--- START Data ---

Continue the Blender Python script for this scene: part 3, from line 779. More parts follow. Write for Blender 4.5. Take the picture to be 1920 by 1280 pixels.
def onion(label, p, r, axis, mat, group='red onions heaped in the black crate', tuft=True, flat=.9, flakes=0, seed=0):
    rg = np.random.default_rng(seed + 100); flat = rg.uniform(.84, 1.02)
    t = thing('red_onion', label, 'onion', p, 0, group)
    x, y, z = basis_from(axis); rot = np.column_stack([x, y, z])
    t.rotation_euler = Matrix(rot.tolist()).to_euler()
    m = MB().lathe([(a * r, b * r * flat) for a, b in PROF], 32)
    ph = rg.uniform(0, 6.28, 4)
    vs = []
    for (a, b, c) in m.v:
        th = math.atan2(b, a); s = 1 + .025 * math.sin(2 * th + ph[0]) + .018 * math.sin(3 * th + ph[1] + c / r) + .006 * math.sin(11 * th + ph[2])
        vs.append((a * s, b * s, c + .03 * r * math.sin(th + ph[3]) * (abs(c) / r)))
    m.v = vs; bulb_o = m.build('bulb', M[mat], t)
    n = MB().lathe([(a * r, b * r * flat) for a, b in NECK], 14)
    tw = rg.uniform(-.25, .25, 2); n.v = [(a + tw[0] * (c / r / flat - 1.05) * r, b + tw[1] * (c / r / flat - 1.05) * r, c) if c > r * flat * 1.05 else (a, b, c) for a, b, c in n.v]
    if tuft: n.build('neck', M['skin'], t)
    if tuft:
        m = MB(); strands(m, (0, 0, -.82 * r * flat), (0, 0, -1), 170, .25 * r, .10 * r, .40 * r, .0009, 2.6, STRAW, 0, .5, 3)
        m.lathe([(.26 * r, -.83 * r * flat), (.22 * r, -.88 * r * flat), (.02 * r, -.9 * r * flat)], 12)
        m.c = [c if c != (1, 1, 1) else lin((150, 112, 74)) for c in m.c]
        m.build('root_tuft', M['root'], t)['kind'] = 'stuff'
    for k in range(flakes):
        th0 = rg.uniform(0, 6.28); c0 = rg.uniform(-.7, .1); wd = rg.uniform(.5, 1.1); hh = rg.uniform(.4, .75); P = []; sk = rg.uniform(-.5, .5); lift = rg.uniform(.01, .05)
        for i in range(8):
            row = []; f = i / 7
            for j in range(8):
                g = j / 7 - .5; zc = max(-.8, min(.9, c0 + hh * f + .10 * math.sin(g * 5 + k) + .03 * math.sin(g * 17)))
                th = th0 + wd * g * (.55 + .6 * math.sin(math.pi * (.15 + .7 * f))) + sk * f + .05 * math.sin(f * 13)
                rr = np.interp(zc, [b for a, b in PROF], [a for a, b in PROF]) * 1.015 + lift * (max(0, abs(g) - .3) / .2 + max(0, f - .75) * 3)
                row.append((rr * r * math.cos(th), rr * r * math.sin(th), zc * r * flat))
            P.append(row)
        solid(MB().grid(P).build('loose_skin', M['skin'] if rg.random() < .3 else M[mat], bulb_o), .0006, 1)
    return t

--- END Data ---

* What is expected *
Return the whole listing exactly, with every line included.

* The answer *
Continue the Blender Python script for this scene: part 3, from line 779. More parts follow. Write for Blender 4.5. Take the picture to be 1920 by 1280 pixels.
def onion(label, p, r, axis, mat, group='red onions heaped in the black crate', tuft=True, flat=.9, flakes=0, seed=0):
    rg = np.random.default_rng(seed + 100); flat = rg.uniform(.84, 1.02)
    t = thing('red_onion', label, 'onion', p, 0, group)
    x, y, z = basis_from(axis); rot = np.column_stack([x, y, z])
    t.rotation_euler = Matrix(rot.tolist()).to_euler()
    m = MB().lathe([(a * r, b * r * flat) for a, b in PROF], 32)
    ph = rg.uniform(0, 6.28, 4)
    vs = []
    for (a, b, c) in m.v:
        th = math.atan2(b, a); s = 1 + .025 * math.sin(2 * th + ph[0]) + .018 * math.sin(3 * th + ph[1] + c / r) + .006 * math.sin(11 * th + ph[2])
        vs.append((a * s, b * s, c + .03 * r * math.sin(th + ph[3]) * (abs(c) / r)))
    m.v = vs; bulb_o = m.build('bulb', M[mat], t)
    n = MB().lathe([(a * r, b * r * flat) for a, b in NECK], 14)
    tw = rg.uniform(-.25, .25, 2); n.v = [(a + tw[0] * (c / r / flat - 1.05) * r, b + tw[1] * (c / r / flat - 1.05) * r, c) if c > r * flat * 1.05 else (a, b, c) for a, b, c in n.v]
    if tuft: n.build('neck', M['skin'], t)
    if tuft:
        m = MB(); strands(m, (0, 0, -.82 * r * flat), (0, 0, -1), 170, .25 * r, .10 * r, .40 * r, .0009, 2.6, STRAW, 0, .5, 3)
        m.lathe([(.26 * r, -.83 * r * flat), (.22 * r, -.88 * r * flat), (.02 * r, -.9 * r * flat)], 12)
        m.c = [c if c != (1, 1, 1) else lin((150, 112, 74)) for c in m.c]
        m.build('root_tuft', M['root'], t)['kind'] = 'stuff'
    for k in range(flakes):
        th0 = rg.uniform(0, 6.28); c0 = rg.uniform(-.7, .1); wd = rg.uniform(.5, 1.1); hh = rg.uniform(.4, .75); P = []; sk = rg.uniform(-.5, .5); lift = rg.uniform(.01, .05)
        for i in range(8):
            row = []; f = i / 7
            for j in range(8):
                g = j / 7 - .5; zc = max(-.8, min(.9, c0 + hh * f + .10 * math.sin(g * 5 + k) + .03 * math.sin(g * 17)))
                th = th0 + wd * g * (.55 + .6 * math.sin(math.pi * (.15 + .7 * f))) + sk * f + .05 * math.sin(f * 13)
                rr = np.interp(zc, [b for a, b in PROF], [a for a, b in PROF]) * 1.015 + lift * (max(0, abs(g) - .3) / .2 + max(0, f - .75) * 3)
                row.append((rr * r * math.cos(th), rr * r * math.sin(th), zc * r * flat))
            P.append(row)
        solid(MB().grid(P).build('loose_skin', M['skin'] if rg.random() < .3 else M[mat], bulb_o), .0006, 1)
    return t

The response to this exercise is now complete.